The Georgia congresswoman attended an event hosted by Nick Fuentes, one of the US’s most well-known white nationalists and far-right figures. Mr Fuentes attended the 2017 “Unite the Right” rally during which neo-Nazis and far-right activists clashed with counterprotesters.

On Saturday, Ms Greene initially attempted to dodge questions about the event, but addressed reporters after it became clear that her attendance at the event was not a guarded secret.

During her brief remarks, she claimed to have never heard of Mr Fuentes or his beliefs. Her remarks came hours after she shared a stage with him and even went on Twitter to defend her efforts as aimed at reaching young conservatives.

“I do not know Nick Fuentes; I’ve never heard him speak, I’ve never seen a video, I don’t know what his views are, so I’m not aligned with anything that may be controversial,” she said.

But Ms Cheney wasn’t buying it, as reporters who questioned Ms Greene also refused to do. Mr Fuentes is one of the most prominent white nationalists in America and has a well-documented history of making deeply offensive remarks. He has made numerous antisemitic comments over the years, and is a prominent pusher of the “white genocide” conspiracy theories which posit that liberals are trying to forcibly destroy white people as a race.

“As Rep Marjorie Taylor Greene and Rep Paul Gosar speak at this white supremacist, anti-Semitic, pro-Putin event, silence by Republican Party leaders is deafening and enabling.
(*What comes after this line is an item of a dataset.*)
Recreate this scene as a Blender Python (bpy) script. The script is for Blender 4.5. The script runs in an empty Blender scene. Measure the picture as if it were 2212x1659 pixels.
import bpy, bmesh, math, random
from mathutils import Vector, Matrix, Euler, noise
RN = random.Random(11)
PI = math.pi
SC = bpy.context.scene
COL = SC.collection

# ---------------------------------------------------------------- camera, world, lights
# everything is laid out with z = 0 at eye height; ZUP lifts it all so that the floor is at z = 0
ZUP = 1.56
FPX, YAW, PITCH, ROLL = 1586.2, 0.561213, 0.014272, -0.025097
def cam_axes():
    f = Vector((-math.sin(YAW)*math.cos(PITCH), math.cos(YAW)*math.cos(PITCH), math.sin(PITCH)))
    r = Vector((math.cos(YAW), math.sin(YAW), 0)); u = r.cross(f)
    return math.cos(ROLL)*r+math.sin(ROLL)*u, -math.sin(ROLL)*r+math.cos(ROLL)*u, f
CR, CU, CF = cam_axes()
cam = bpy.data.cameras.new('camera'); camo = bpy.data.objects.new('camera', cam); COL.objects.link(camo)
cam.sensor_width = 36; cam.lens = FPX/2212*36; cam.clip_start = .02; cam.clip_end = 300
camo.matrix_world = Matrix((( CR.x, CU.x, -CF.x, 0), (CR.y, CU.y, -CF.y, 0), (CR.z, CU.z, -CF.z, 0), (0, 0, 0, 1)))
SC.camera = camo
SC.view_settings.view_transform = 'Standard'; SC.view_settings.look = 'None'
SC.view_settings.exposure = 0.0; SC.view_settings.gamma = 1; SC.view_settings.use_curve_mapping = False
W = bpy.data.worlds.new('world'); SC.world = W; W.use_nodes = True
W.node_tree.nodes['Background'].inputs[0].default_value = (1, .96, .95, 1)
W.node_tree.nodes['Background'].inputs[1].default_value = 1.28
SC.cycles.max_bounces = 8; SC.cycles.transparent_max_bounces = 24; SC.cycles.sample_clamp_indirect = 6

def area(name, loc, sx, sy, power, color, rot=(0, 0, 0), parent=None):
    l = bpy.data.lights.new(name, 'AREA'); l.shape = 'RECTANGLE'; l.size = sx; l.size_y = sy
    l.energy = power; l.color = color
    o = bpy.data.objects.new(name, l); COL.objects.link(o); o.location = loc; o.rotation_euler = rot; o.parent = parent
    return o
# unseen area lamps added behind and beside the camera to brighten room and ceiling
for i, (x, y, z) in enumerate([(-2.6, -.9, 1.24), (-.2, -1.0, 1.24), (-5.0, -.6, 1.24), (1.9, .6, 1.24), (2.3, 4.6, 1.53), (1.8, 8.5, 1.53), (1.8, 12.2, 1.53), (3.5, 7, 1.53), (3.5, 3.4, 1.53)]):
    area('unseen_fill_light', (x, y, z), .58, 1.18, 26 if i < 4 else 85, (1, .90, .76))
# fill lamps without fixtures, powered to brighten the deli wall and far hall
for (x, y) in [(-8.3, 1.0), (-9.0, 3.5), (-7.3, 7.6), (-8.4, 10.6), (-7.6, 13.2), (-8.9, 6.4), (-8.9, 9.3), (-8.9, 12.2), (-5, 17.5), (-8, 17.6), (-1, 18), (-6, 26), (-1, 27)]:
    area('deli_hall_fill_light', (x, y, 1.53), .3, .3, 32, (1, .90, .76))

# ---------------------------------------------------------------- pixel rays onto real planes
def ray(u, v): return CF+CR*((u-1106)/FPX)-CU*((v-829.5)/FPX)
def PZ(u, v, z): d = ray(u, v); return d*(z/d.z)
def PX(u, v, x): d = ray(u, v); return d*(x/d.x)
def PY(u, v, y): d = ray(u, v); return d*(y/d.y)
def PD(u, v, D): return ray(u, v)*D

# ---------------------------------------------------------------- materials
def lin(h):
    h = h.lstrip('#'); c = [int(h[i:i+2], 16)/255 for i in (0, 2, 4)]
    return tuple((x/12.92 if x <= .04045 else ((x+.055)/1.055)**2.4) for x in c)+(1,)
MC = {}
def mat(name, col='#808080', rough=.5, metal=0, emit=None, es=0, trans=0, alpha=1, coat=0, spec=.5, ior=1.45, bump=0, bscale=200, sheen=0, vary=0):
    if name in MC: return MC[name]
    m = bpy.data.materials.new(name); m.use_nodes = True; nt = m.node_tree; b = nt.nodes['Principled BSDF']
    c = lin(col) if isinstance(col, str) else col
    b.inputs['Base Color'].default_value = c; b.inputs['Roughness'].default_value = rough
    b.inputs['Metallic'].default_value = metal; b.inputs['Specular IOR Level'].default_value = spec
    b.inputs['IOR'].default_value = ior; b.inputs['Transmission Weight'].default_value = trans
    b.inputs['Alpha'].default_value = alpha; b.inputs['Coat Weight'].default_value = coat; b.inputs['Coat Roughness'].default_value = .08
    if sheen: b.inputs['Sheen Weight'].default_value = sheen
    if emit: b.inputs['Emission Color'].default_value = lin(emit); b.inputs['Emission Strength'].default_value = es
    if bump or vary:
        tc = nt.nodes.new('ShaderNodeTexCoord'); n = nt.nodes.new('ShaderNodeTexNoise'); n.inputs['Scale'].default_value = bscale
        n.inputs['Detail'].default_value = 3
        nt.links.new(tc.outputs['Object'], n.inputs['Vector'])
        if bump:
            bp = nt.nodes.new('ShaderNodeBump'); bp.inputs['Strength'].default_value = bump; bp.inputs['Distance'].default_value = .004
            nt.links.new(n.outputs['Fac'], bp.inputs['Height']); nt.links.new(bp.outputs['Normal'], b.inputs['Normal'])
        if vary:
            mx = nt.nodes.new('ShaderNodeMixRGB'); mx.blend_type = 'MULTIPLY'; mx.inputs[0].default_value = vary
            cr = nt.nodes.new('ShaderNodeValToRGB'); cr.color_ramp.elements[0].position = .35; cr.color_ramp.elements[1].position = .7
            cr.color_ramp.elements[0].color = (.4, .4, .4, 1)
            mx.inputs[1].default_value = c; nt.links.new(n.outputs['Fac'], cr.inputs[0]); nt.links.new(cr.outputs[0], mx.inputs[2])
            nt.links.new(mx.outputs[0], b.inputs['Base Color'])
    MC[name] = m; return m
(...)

All Americans should renounce this garbage and reject the Putin wing of the GOP now,” tweeted Ms Cheney.

She wasn’t the only Republican to take a hard stance against Ms Greene and the CPAC alternative that she attended on Friday. RNC Chairwoman Ronna Romney McDaniel added: “White supremacy, neo-Nazism, hate speech and bigotry are disgusting and do not have a home in the Republican Party.”

Ms Greene has a history of embracing both conspiracy theories and calls for violence against liberals. She saw herself stripped of committee assignments in 2021 after her past support for violence against Nancy Pelosi and sharing of 9/11 conspiracy theories were unveiled.

The Georgia congresswoman has been chastised by her own party for her past views but now is largely embraced by the GOP establishment including former anti-Trump Republican candidate JD Vance, who is running for Senate in Ohio and recently celebrated being endorsed by Ms Greene.

Amusingly, the latest controversy involving Ms Greene occurred less than a week after she appeared on the show of InfoWars host and conspiracy theorist Alex Jones to complain about her public image.

“It bothers me so much — they treat me as if I'm some kind of crazy person, or like I have three horns coming out of my head,” she told Mr Jones on last Sunday.